No seu terceiro mandato presidencial, Lula parece não ter entendido as grandes transformações na economia e na sociedade (incluindo o mundo do trabalho), quando fala em reformular a lei trabalhista e em suspender as privatizações, e não percebe a integração da cadeia de valor em escala global, quando afirma que “não faz sentido o país importar combustível, fertilizantes, plataformas de petróleo e aeronaves”. Parece estranho (ou preocupante) que prometa a suspensão das privatizações e, ao mesmo tempo, pretenda promover uma mudança na lei das estatais, para flexibilizar as suas regras avançadas de gestão, que garantem a competência dos dirigentes e dificultam a politização das corporações (para não falar em corrupção). Os discursos de Lula ainda sugerem uma pretensão oculta de reduzir a participação de acionistas privados nas empresas estatais, quando fala que “os recursos do País foram rapinados para saciar a estupidez dos rentistas e de acionistas privados das empresas públicas”. Ora, presidente, o setor privado detém 63% das ações da Petrobrás, o que significa que a poupança privada financia grande parte dos investimentos e da operação da empresa. Não fica claro se é apenas uma frase de efeito para agradar e mobilizar seus seguidores estatistas, ou se, de fato, o presidente pretende estatizar as empresas públicas de capital aberto (em qualquer caso, felizmente inviável, porque o Tesouro não tem recursos para isso). De qualquer modo, como o futuro presidente da Petrobrás anunciou que vai rever a política de paridade de preços da corporação, pode ser que Lula venha a adotar a bravata de Ciro Gomes: “se os acionistas não gostarem, eu compro as suas ações”.

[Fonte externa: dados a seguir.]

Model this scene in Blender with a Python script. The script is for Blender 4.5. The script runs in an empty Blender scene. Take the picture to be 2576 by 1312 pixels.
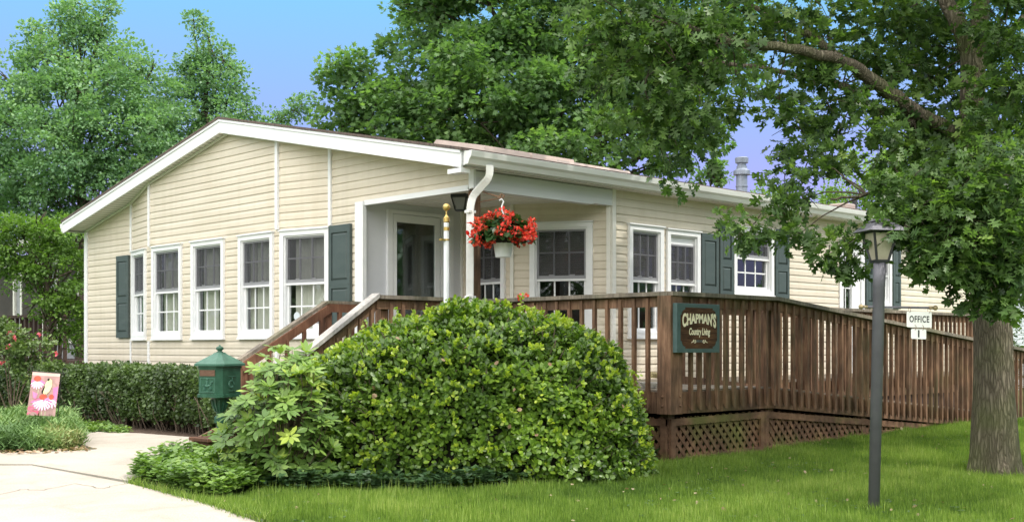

O certo é que a posse do novo presidente despertou muita esperança no povo brasileiro, livre, finalmente, do desastre de Bolsonaro. A composição do ministério e algumas outras declarações indicam que teremos avanços significativos no meio ambiente, na saúde e na educação e, por mais que erre, este governo ainda será melhor que o anterior. Mas, a julgar pelo que se tem dito, pode levar a um desmantelo na economia. E as maiores vítimas serão os pobres que Lula tanto cita, e pretende, sinceramente, proteger. O mais grave é que um fracasso deste governo, além de desorganizar a economia, reacenderá a polarização política, e pode abrir o caminho para a volta do bolsonarismo ao poder.